DIRECTION >>
Your task is to locate every line holding the string "pixels" and to copy each of them.

DATA EXTRACT >>

'''

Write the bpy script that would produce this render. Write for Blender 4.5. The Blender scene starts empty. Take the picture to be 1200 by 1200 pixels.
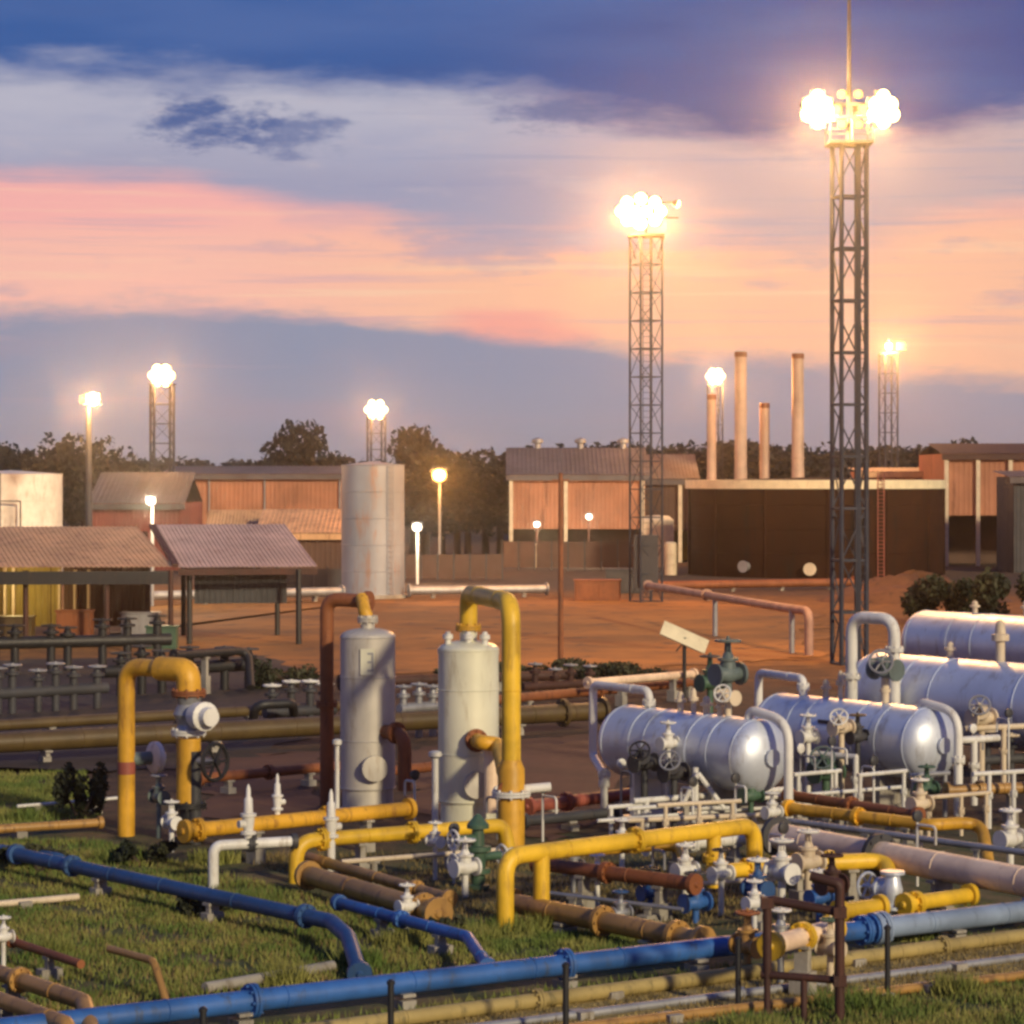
import bpy, bmesh, math, random
import numpy as np
from mathutils import Vector, Matrix
random.seed(7)
R = math.radians
sc = bpy.context.scene
COL = sc.collection

# ------------------------------------------------------------------ camera
FPX, HZN, EYE = 3200.0, 560.0, 8.0          # focal length and horizon in photo pixels (1200 wide), eye height
cam = bpy.data.cameras.new('camera'); cam_o = bpy.data.objects.new('camera', cam); COL.objects.link(cam_o)
cam_o.location = (0, 0, EYE); cam_o.rotation_euler = (R(90), 0, 0)
cam.sensor_width = 36; cam.lens = 36 * FPX / 1200; cam.shift_y = (HZN - 600) / 1200
cam.clip_start = 0.5; cam.clip_end = 12000
sc.camera = cam_o

# ------------------------------------------------------------------ exposure
sc.view_settings.view_transform = 'Standard'; sc.view_settings.look = 'None'
sc.view_settings.exposure = 0.0; sc.view_settings.gamma = 1.0
sc.render.engine = 'CYCLES'
sc.cycles.use_denoising = True
sc.cycles.max_bounces = 6; sc.cycles.diffuse_bounces = 3; sc.cycles.glossy_bounces = 3
sc.cycles.filter_width = 2.9

def lin(c):
    return tuple(((v / 255) / 12.92 if v / 255 <= .04045 else ((v / 255 + .055) / 1.055) ** 2.4) for v in c) + (1,)

HAZE, HAZE_G = .00024, .95
# ------------------------------------------------------------------ sun
SUN_AZ, SUN_EL = 33, 21        # degrees to the right of straight behind the camera, height
sun = bpy.data.lights.new('sun', 'SUN'); sun_o = bpy.data.objects.new('sun', sun); COL.objects.link(sun_o)
sun.energy = 3.2; sun.angle = R(4); sun.color = (1, .83, .54)
sd = Vector((math.sin(R(SUN_AZ)) * math.cos(R(SUN_EL)), -math.cos(R(SUN_AZ)) * math.cos(R(SUN_EL)), math.sin(R(SUN_EL))))
sun_o.rotation_euler = sd.to_track_quat('Z', 'Y').to_euler()

# ------------------------------------------------------------------ world
world = bpy.data.worlds.new('World'); sc.world = world; world.use_nodes = True
W = world.node_tree; W.nodes.clear()
def wn(t, **kw):
    n = W.nodes.new(t)
    for k, v in kw.items(): setattr(n, k, v)
    return n
def wlink(a, b): W.links.new(a, b)
def wmath(op, a, b=None, c=None, clamp=False):
    n = wn('ShaderNodeMath', operation=op, use_clamp=clamp)
    for i, v in enumerate((a, b, c)):
        if v is None: continue
        if hasattr(v, 'is_linked'): wlink(v, n.inputs[i])
        else: n.inputs[i].default_value = v
    return n.outputs[0]
def wmix(f, a, b):
    n = wn('ShaderNodeMix', data_type='RGBA')
    for i, v in ((0, f), (6, a), (7, b)):
        if hasattr(v, 'is_linked'): wlink(v, n.inputs[i])
        else: n.inputs[i].default_value = v
    return n.outputs[2]
def wstep(x, lo, hi):
    n = wn('ShaderNodeMapRange', interpolation_type='SMOOTHSTEP'); wlink(x, n.inputs[0])
    n.inputs[1].default_value = lo; n.inputs[2].default_value = hi
    return n.outputs[0]
tc = wn('ShaderNodeTexCoord'); sep = wn('ShaderNodeSeparateXYZ'); wlink(tc.outputs['Generated'], sep.inputs[0])
az = wmath('ARCTAN2', sep.outputs[0], sep.outputs[1]); el = wmath('ARCSINE', sep.outputs[2])
S = wmath('MULTIPLY_ADD', az, 3200., 600.)       # bearing and height of the sky in 1/3200 rad
T = wmath('MULTIPLY', el, 3200.)
def wnoise(sx, sy, scale, detail=5, rough=.55, off=0.):
    cb = wn('ShaderNodeCombineXYZ'); wlink(wmath('MULTIPLY', S, 1 / sx), cb.inputs[0]); wlink(wmath('MULTIPLY', T, 1 / sy), cb.inputs[1]); cb.inputs[2].default_value = off
    n = wn('ShaderNodeTexNoise'); wlink(cb.outputs[0], n.inputs['Vector']); n.inputs['Scale'].default_value = scale
    n.inputs['Detail'].default_value = detail; n.inputs['Roughness'].default_value = rough
    return wmath('SUBTRACT', n.outputs[0], .5)
def curve(pts):                     # piecewise height of a cloud edge against bearing
    m = wn('ShaderNodeMapRange'); wlink(S, m.inputs[0]); m.inputs[1].default_value = -600; m.inputs[2].default_value = 1800
    r = wn('ShaderNodeValToRGB'); r.color_ramp.interpolation = 'EASE'
    e = r.color_ramp.elements
    while len(e) > 1: e.remove(e[-1])
    for i, (s, t) in enumerate(pts):
        q = e[0] if i == 0 else e.new((s + 600) / 2400)
        q.position = (s + 600) / 2400; v = t / 600; q.color = (v, v, v, 1)
    wlink(m.outputs[0], r.inputs[0])
    return wmath('MULTIPLY', r.outputs[0], 600.)
nA = wnoise(420, 90, 1.0, 6, .55, 3.1); nB = wnoise(160, 40, 1.0, 6, .6, 9.7); nC = wnoise(700, 120, 1.0, 4, .5, 21.); nD = wnoise(60, 22, 1.0, 7, .65, 33.)
nE = wnoise(520, 16, 1.0, 6, .6, 51.); sR = wstep(S, 420, 1050)
# low grey-blue bank
low = wmix(wstep(T, 0, 150), lin((162, 160, 174)), lin((136, 147, 174)))
low = wmix(wmath('MULTIPLY', wstep(nA, -.02, .2), .45), low, lin((168, 152, 168)))
low = wmix(wmath('MULTIPLY', sR, .35), low, lin((186, 164, 168)))
# peach / pink band
pk = wmix(wstep(S, 200, 620), lin((252, 190, 172)), lin((255, 194, 160)))
pk = wmix(wstep(wmath('ADD', T, wmath('MULTIPLY', nA, 120.)), 255, 320), pk, lin((250, 178, 172)))
pk = wmix(wmath('MULTIPLY', wstep(wmath('ADD', nB, wmath('MULTIPLY', nC, .7)), .03, .2), .62), pk, lin((200, 166, 176)))
pk = wmix(wmath('MULTIPLY', wstep(nE, .03, .2), .6), pk, lin((214, 170, 178)))
pk = wmix(wmath('MULTIPLY', wstep(nE, -.03, -.2), .5), pk, lin((255, 214, 178)))
d1 = wmath('ADD', wmath('POWER', wmath('DIVIDE', wmath('SUBTRACT', S, 590.), 110.), 2.), wmath('POWER', wmath('DIVIDE', wmath('SUBTRACT', T, 168.), 32.), 2.))
pk = wmix(wmath('MULTIPLY', wstep(wmath('ADD', d1, wmath('MULTIPLY', nB, 2.)), 1.3, .1), .6), pk, lin((250, 152, 150)))
b1 = curve([(-600, 150), (0, 180), (250, 198), (480, 178), (600, 158), (800, 136), (1000, 128), (1200, 96), (1800, 120)])
m1 = wstep(wmath('SUBTRACT', wmath('ADD', T, wmath('ADD', wmath('MULTIPLY', nA, 70.), wmath('ADD', wmath('MULTIPLY', nB, 46.), wmath('MULTIPLY', nD, 22.)))), b1), -14, 20)
low = wmix(wmath('MULTIPLY', wstep(nE, .04, .2), .3), low, lin((176, 158, 170)))
colr = wmix(m1, low, pk)
# lilac band
li = wmix(wstep(wmath('ADD', T, wmath('MULTIPLY', nA, 160.)), 330, 440), lin((160, 160, 186)), lin((186, 184, 200)))
li = wmix(wmath('MULTIPLY', sR, .6), li, lin((226, 186, 170)))
li = wmix(wmath('MULTIPLY', wstep(nA, .0, .2), .5), li, lin((150, 154, 186)))
li = wmix(wmath('MULTIPLY', wstep(nB, .04, .22), .35), li, lin((212, 196, 196)))
li = wmix(wmath('MULTIPLY', wstep(nE, .02, .2), .4), li, lin((146, 150, 184)))
b2 = curve([(-600, 330), (0, 338), (200, 334), (400, 296), (600, 266), (760, 282), (950, 262), (1200, 300), (1800, 300)])
m2 = wstep(wmath('SUBTRACT', wmath('ADD', T, wmath('ADD', wmath('MULTIPLY', nA, 70.), wmath('ADD', wmath('MULTIPLY', nB, 44.), wmath('MULTIPLY', nE, 40.)))), b2), -22, 34)
colr = wmix(m2, colr, li)
# dark blue bank, on up to the zenith
bl = wmix(wstep(S, 450, 1150), lin((50, 90, 156)), lin((76, 86, 144)))
bl = wmix(wmath('MULTIPLY', wstep(nC, -.05, .2), .6), bl, lin((84, 110, 168)))
bl = wmix(wmath('MULTIPLY', wstep(nA, .0, .25), .5), bl, lin((52, 76, 136)))
bl = wmix(wmath('MULTIPLY', wstep(T, 560, 2200), .8), bl, lin((58, 84, 150)))
b3 = curve([(-600, 440), (0, 462), (300, 466), (520, 455), (620, 448), (760, 420), (900, 396), (1050, 392), (1200, 412), (1800, 430)])
m3 = wstep(wmath('SUBTRACT', wmath('ADD', T, wmath('ADD', wmath('MULTIPLY', wmath('ADD', nA, wmath('MULTIPLY', nB, .7)), 80.), wmath('MULTIPLY', nD, 26.))), b3), -30, 28)
colr = wmix(m3, colr, bl)
# three torn dark scraps of cloud
for cs, ct, rs, rt, k in ((245, 412, 66, 30, .95), (350, 398, 52, 24, .7), (655, 428, 66, 22, .75)):
    dd = wmath('ADD', wmath('POWER', wmath('DIVIDE', wmath('SUBTRACT', S, float(cs)), float(rs)), 2.), wmath('POWER', wmath('DIVIDE', wmath('SUBTRACT', T, float(ct)), float(rt)), 2.))
    mk = wstep(wmath('ADD', wmath('MULTIPLY', dd, .55), wmath('ADD', wmath('MULTIPLY', nD, 4.2), wmath('MULTIPLY', nB, 1.5))), 1.05, -.35)
    colr = wmix(wmath('MULTIPLY', mk, k), colr, lin((72, 96, 152)))
sky = wn('ShaderNodeTexSky', sky_type='NISHITA'); sky.sun_disc = False
sky.sun_elevation = R(SUN_EL); sky.sun_rotation = R(180 - SUN_AZ)
bgS = wn('ShaderNodeBackground'); wlink(sky.outputs[0], bgS.inputs[0]); bgS.inputs[1].default_value = .05
bgC = wn('ShaderNodeBackground'); wlink(colr, bgC.inputs[0]); bgC.inputs[1].default_value = 1.0
mx = wn('ShaderNodeMixShader'); mx.inputs[0].default_value = .96
wlink(bgS.outputs[0], mx.inputs[1]); wlink(bgC.outputs[0], mx.inputs[2])
wo = wn('ShaderNodeOutputWorld'); wlink(mx.outputs[0], wo.inputs[0])

# ------------------------------------------------------------------ materials
MAT = {}
def nodes(name):
    m = bpy.data.materials.new(name); m.use_nodes = True
    nt = m.node_tree; b = nt.nodes['Principled BSDF']
    MAT[name] = m
    return m, nt, b
def mnoise(nt, vec, scale, detail=4, rough=.6):
    n = nt.nodes.new('ShaderNodeTexNoise'); nt.links.new(vec, n.inputs['Vector'])
    n.inputs['Scale'].default_value = scale; n.inputs['Detail'].default_value = detail; n.inputs['Roughness'].default_value = rough
    return n.outputs[0]
def mstep(nt, x, lo, hi):
    n = nt.nodes.new('ShaderNodeMapRange'); n.interpolation_type = 'SMOOTHSTEP'; nt.links.new(x, n.inputs[0])
    n.inputs[1].default_value = lo; n.inputs[2].default_value = hi
    return n.outputs[0]
def mmix(nt, f, a, b):
    n = nt.nodes.new('ShaderNodeMix'); n.data_type = 'RGBA'
    for i, v in ((0, f), (6, a), (7, b)):
        if hasattr(v, 'is_linked'): nt.links.new(v, n.inputs[i])
        else: n.inputs[i].default_value = v if not isinstance(v, tuple) or len(v) == 4 else v + (1,)
    return n.outputs[2]
def mmath(nt, op, a, b):
    n = nt.nodes.new('ShaderNodeMath'); n.operation = op
    for i, v in ((0, a), (1, b)):
        if hasattr(v, 'is_linked'): nt.links.new(v, n.inputs[i])
        else: n.inputs[i].default_value = v
    return n.outputs[0]
def worldpos(nt, stretch=None):
    g = nt.nodes.new('ShaderNodeNewGeometry').outputs['Position']
    if stretch:
        mp = nt.nodes.new('ShaderNodeMapping'); nt.links.new(g, mp.inputs[0]); mp.inputs['Scale'].default_value = stretch
        return mp.outputs[0]
    return g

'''

THE REPLY >>
Write the bpy script that would produce this render. Write for Blender 4.5. The Blender scene starts empty. Take the picture to be 1200 by 1200 pixels.
FPX, HZN, EYE = 3200.0, 560.0, 8.0          # focal length and horizon in photo pixels (1200 wide), eye height